Janice Kelly, mulher do cientista, registrou seu desaparecimento na noite de quinta-feira, após ele não voltar de uma caminhada.
Segundo Janice, Kelly estava extremamente nervoso por estar envolvido na polêmica. Dois dias antes, ele testemunhara à Comissão de Assuntos Externos do Parlamento que investiga o uso das informações sobre o Iraque.
Kelly foi apontado como a fonte de um repórter da BBC que acusou o principal porta-voz de Blair, Alastair Campbell, de ter mudado um relatório sobre as supostas armas de destruição em massa iraquiana para deixá-lo "mais sexy" e conquistar apoio para a guerra.

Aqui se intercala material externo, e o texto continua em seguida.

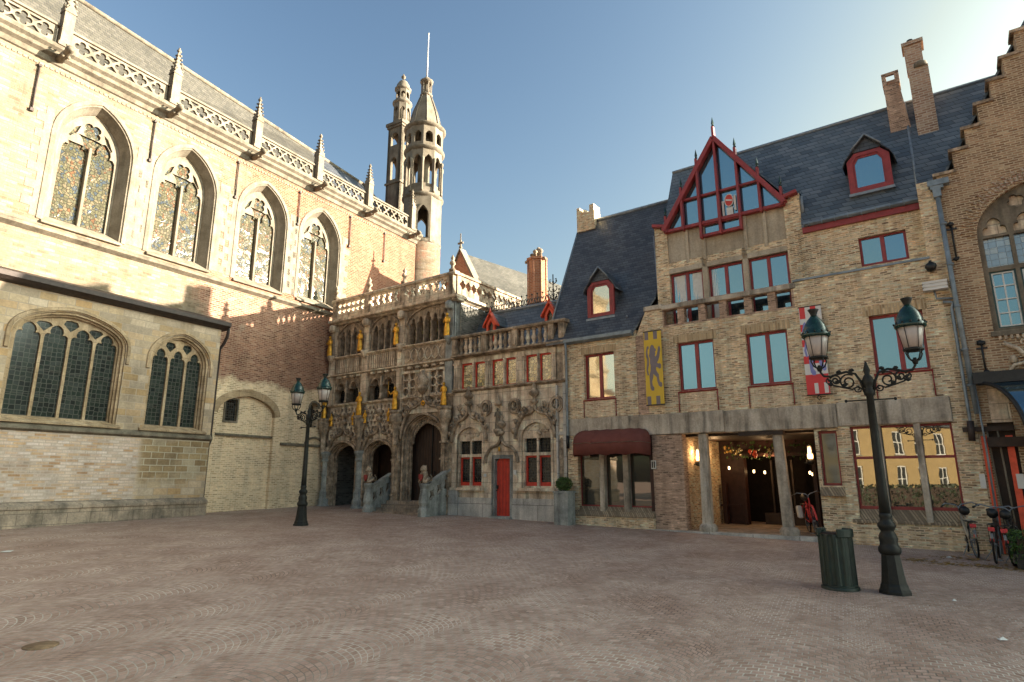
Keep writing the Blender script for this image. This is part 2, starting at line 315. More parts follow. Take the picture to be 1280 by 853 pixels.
def m_ground():
    s = NT('fan_laid_stone_setts'); o = s.obj()
    rot = s.n('ShaderNodeVectorRotate', rotation_type='Z_AXIS', _Angle=R(28)); s.l(o, rot.inputs['Vector'])
    nn = s.n('ShaderNodeTexNoise', _Scale=1.3, _Detail=3); s.l(rot.outputs[0], nn.inputs['Vector'])
    sub = s.n('ShaderNodeVectorMath', operation='SUBTRACT'); s.l(nn.outputs['Color'], sub.inputs[0]); sub.inputs[1].default_value = (.5, .5, .5)
    sc = s.n('ShaderNodeVectorMath', operation='SCALE', _Scale=.07); s.l(sub.outputs[0], sc.inputs[0])
    n2 = s.n('ShaderNodeTexNoise', _Scale=12, _Detail=2); s.l(rot.outputs[0], n2.inputs['Vector'])
    sub2 = s.n('ShaderNodeVectorMath', operation='SUBTRACT'); s.l(n2.outputs['Color'], sub2.inputs[0]); sub2.inputs[1].default_value = (.5, .5, .5)
    sc2 = s.n('ShaderNodeVectorMath', operation='SCALE', _Scale=.016); s.l(sub2.outputs[0], sc2.inputs[0])
    ad = s.n('ShaderNodeVectorMath', operation='ADD'); s.l(rot.outputs[0], ad.inputs[0]); s.l(sc.outputs[0], ad.inputs[1])
    ad2 = s.n('ShaderNodeVectorMath', operation='ADD'); s.l(ad.outputs[0], ad2.inputs[0]); s.l(sc2.outputs[0], ad2.inputs[1])
    x, y, z = s.sep(ad2.outputs[0])
    Wd = 1.35; Rr = .78
    fx = s.math('MULTIPLY', s.math('SUBTRACT', s.math('FRACT', s.math('DIVIDE', x, Wd)), .5), Wd)
    cell = s.math('FLOOR', s.math('DIVIDE', x, Wd))
    sn = s.math('DIVIDE', fx, Rr)
    arc = s.math('MULTIPLY', s.math('SQRT', s.math('SUBTRACT', 1.0, s.math('MULTIPLY', sn, sn))), Rr)
    vv = s.math('SUBTRACT', y, arc)
    aa = s.math('ADD', s.math('MULTIPLY', s.math('ARCSINE', sn), Rr), s.math('MULTIPLY', cell, 3.37))
    vec = s.comb(aa, vv)
    t, fac = s.brick(vec, .108, .088, .0085, .5, smooth=.4)
    c = s.ramp(t, [(0, (0.299, 0.188, 0.14)), (.3, (0.378, 0.252, 0.194)), (.6, (0.445, 0.306, 0.243)), (.85, (0.352, 0.227, 0.178)), (1, (0.518, 0.369, 0.301))])
    big = s.noise(o, .22, 5, .6); c = s.mix(.8, c, s.ramp(big, [(.3, (.88, .84, .82)), (.55, (1.0, 1.0, 1.0)), (.75, (1.10, 1.08, 1.03))]), 'MULTIPLY')
    fine = s.noise(o, 26, 3, .6); c = s.mix(.5, c, s.ramp(fine, [(.3, .7), (.7, 1.3)]), 'MULTIPLY')
    jn = s.noise(o, .9, 4, .6)
    jc = s.ramp(jn, [(.34, (.14, .105, .08)), (.46, (.29, .245, .20)), (.64, (.58, .52, .44))])
    c = s.mix(fac, c, jc)
    # scattered pale wear and rust-coloured dust
    sp = s.ramp(s.noise(o, 5, 5, .7), [(.62, 0.0), (.72, .5)]); c = s.mix(s.math('MULTIPLY', s.sep(sp)[0], .2), c, (.38, .335, .28))
    h = s.math('ADD', s.math('MULTIPLY', s.math('SUBTRACT', 1.0, fac), 1.0), s.math('MULTIPLY', s.sep(t)[0], .5))
    h = s.math('ADD', h, s.math('MULTIPLY', fine, .5))
    s.bump(h, .5, .014)
    r = s.ramp(s.noise(o, 3, 3), [(.3, .55), (.7, .8)])
    return s.col(c, s.sep(r)[0], .35)
M['setts'] = m_ground()

# ---------------------------------------------------------------- mesh building
class MB:
    def __init__(s): s.v = []; s.f = []; s.sm = []
    def add(s, vs, fs, smooth=False):
        b = len(s.v); s.v += [tuple(v) for v in vs]; s.f += [tuple(i + b for i in f) for f in fs]; s.sm += [smooth] * len(fs); return s
    def box(s, x0, x1, y0, y1, z0, z1):
        return s.add([(x0, y0, z0), (x1, y0, z0), (x1, y1, z0), (x0, y1, z0), (x0, y0, z1), (x1, y0, z1), (x1, y1, z1), (x0, y1, z1)],
                     [(0, 3, 2, 1), (4, 5, 6, 7), (0, 1, 5, 4), (1, 2, 6, 5), (2, 3, 7, 6), (3, 0, 4, 7)])
    def hexa(s, p8): return s.add(p8, [(0, 3, 2, 1), (4, 5, 6, 7), (0, 1, 5, 4), (1, 2, 6, 5), (2, 3, 7, 6), (3, 0, 4, 7)])
    def lathe(s, prof, c=(0, 0, 0), n=12, smooth=True, sx=1, sy=1, flute=0, phase=0, wob=None):
        vs = []; fs = []
        for (r, z) in prof:
            for i in range(n):
                a = 2 * math.pi * i / n + phase; q = r * (1 + (flute if i % 2 else -flute))
                if wob: q *= 1 + wob(a, z)
                vs.append((c[0] + q * math.cos(a) * sx, c[1] + q * math.sin(a) * sy, c[2] + z))
        m = len(prof)
        for j in range(m - 1):
            for i in range(n):
                k = (i + 1) % n; fs.append((j * n + i, j * n + k, (j + 1) * n + k, (j + 1) * n + i))
        fs.append(tuple(range(n - 1, -1, -1))); fs.append(tuple((m - 1) * n + i for i in range(n)))
        return s.add(vs, fs, smooth)
    def tube(s, pts, r, n=6, smooth=True, sy=1):
        pts = [Vector(p) for p in pts]; m = len(pts); rr = r if isinstance(r, (list, tuple)) else [r] * m
        vs = []; fs = []; up = None
        for j, p in enumerate(pts):
            t = (pts[min(j + 1, m - 1)] - pts[max(j - 1, 0)])
            if t.length < 1e-9: t = Vector((0, 0, 1))
            t.normalize()
            if up is None: up = Vector((0, 1, 0)) if abs(t.y) < .9 else Vector((1, 0, 0))
            a = t.cross(up)
            if a.length < 1e-6: a = t.orthogonal()
            a.normalize(); b = a.cross(t).normalized(); up = b
            for i in range(n):
                q = 2 * math.pi * (i + .5) / n; vs.append(p + a * (rr[j] * math.cos(q)) + b * (rr[j] * sy * math.sin(q)))
        for j in range(m - 1):
            for i in range(n):
                k = (i + 1) % n; fs.append((j * n + i, j * n + k, (j + 1) * n + k, (j + 1) * n + i))
        fs.append(tuple(range(n - 1, -1, -1))); fs.append(tuple((m - 1) * n + i for i in range(n)))
        return s.add(vs, fs, smooth)
    def bar(s, p, q, wd, dp=None):
        dp = dp or wd; p, q = Vector(p), Vector(q); t = (q - p).normalized(); y = Vector((0, 1, 0))
        if abs(t.y) > .95: y = Vector((1, 0, 0))
        a = t.cross(y).normalized() * wd / 2; b = a.cross(t).normalized() * dp / 2
        return s.hexa([p - a - b, p + a - b, p + a + b, p - a + b, q - a - b, q + a - b, q + a + b, q - a + b])
    def blob(s, c, r, sx=1, sy=1, sz=1, n=7, m=5, jit=0):
        vs = []; fs = []
        for j in range(m + 1):
            t = math.pi * j / m
            for i in range(n):
                a = 2 * math.pi * i / n; q = r * (1 + (rnd.uniform(-jit, jit) if jit else 0))
                vs.append((c[0] + q * sx * math.sin(t) * math.cos(a), c[1] + q * sy * math.sin(t) * math.sin(a), c[2] + q * sz * math.cos(t)))
        for j in range(m):
            for i in range(n):
                k = (i + 1) % n; fs.append((j * n + i, (j + 1) * n + i, (j + 1) * n + k, j * n + k))
        return s.add(vs, fs, True)
    def plate(s, loops, y0, y1, smooth=False):
        """polygons in the x-z plane (even-odd fill, so loops inside loops are holes) thickened from y0 to y1"""
        cu = bpy.data.curves.new('t', 'CURVE'); cu.dimensions = '2D'; cu.fill_mode = 'BOTH'; cu.extrude = abs(y1 - y0) / 2
        for lp in loops:
            sp = cu.splines.new('POLY'); sp.points.add(len(lp) - 1)
            for p, (x, z) in zip(sp.points, lp): p.co = (x, z, 0, 1)
            sp.use_cyclic_u = True
        ob = bpy.data.objects.new('t', cu); me = bpy.data.meshes.new_from_object(ob); ym = (y0 + y1) / 2
        s.add([(v.co.x, ym - v.co.z, v.co.y) for v in me.vertices], [tuple(p.vertices) for p in me.polygons], smooth)
        bpy.data.objects.remove(ob); bpy.data.curves.remove(cu); bpy.data.meshes.remove(me)
        return s
    def prism(s, poly, y0, y1):
        n = len(poly); vs = [(x, y0, z) for x, z in poly] + [(x, y1, z) for x, z in poly]
        fs = [tuple(range(n)), tuple(range(2 * n - 1, n - 1, -1))] + [(i, i + n, (i + 1) % n + n, (i + 1) % n) for i in range(n)]
        return s.add(vs, fs)
    def xprism(s, poly, x0, x1):
        """profile in (y, z) swept along x"""
        n = len(poly); vs = [(x0, y, z) for y, z in poly] + [(x1, y, z) for y, z in poly]
        fs = [tuple(range(n)), tuple(range(2 * n - 1, n - 1, -1))] + [(i, i + n, (i + 1) % n + n, (i + 1) % n) for i in range(n)]
        return s.add(vs, fs)
    def strip(s, pts, prof):
        """sweep small profile [(dn, y)] along an x-z path; dn = outward normal offset"""
        m = len(pts); k = len(prof); vs = []; fs = []
        for j, (x, z) in enumerate(pts):
            a = pts[max(j - 1, 0)]; b = pts[min(j + 1, m - 1)]; tx, tz = b[0] - a[0], b[1] - a[1]; l = math.hypot(tx, tz) or 1
            nx, nz = -tz / l, tx / l
            for dn, y in prof: vs.append((x + nx * dn, y, z + nz * dn))
        for j in range(m - 1):
            for i in range(k):
                q = (i + 1) % k; fs.append((j * k + i, j * k + q, (j + 1) * k + q, (j + 1) * k + i))
        fs.append(tuple(range(k))); fs.append(tuple((m - 1) * k + i for i in range(k))[::-1])
        return s.add(vs, fs)
    def loft(s, la, ya, lb, yb, smooth=True):
        n = len(la); return s.add([(x, ya, z) for x, z in la] + [(x, yb, z) for x, z in lb], [(i, (i + 1) % n, n + (i + 1) % n, n + i) for i in range(n)], smooth)
    def build(s, name, mat, parent=None, loc=None, bevel=0, xf=None):
        me = bpy.data.meshes.new(name)
        vs = [xf @ Vector(v) for v in s.v] if xf else s.v
        me.from_pydata([tuple(v) for v in vs], [], s.f); me.polygons.foreach_set('use_smooth', s.sm)
        bm = bmesh.new(); bm.from_mesh(me); bmesh.ops.recalc_face_normals(bm, faces=bm.faces); bm.to_mesh(me); bm.free()
        me.materials.append(mat)
        o = bpy.data.objects.new(name, me); S.collection.objects.link(o)
        if parent: o.parent = parent
        if loc: o.location = loc
        if bevel:
            b = o.modifiers.new('bevel', 'BEVEL'); b.width = bevel; b.segments = 1; b.limit_method = 'ANGLE'; b.angle_limit = R(50)
        return o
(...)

O cientista, no entanto, negou veementemente que tivesse dado as informações ao jornalista Andrew Gilligan, mas confirmou tê-lo encontrado. Gilligan não revelou sua fonte, mas não negou que fosse o cientista.
A reportagem da BBC deu origem a uma troca de acusações entre a rede de rádio e TV, de controle público, e o governo. Após a divulgação do artigo, cresceram as pressões vindas tanto da oposição como do próprio Partido Trabalhista para que Blair e seu gabinete esclarecessem se as informações falsas sobre o Iraque foram usadas deliberadamente para cooptar a opinião pública.
Críticos da guerra disseram que Kelly foi "sacrificado" para preservar a reputação de Blair e Campbell ao ser forçado a desmentir a BBC. "Acho que ele não conseguiu lidar com a tempestade", disse o jornalista Tom Mangold, amigo próximo do cientista.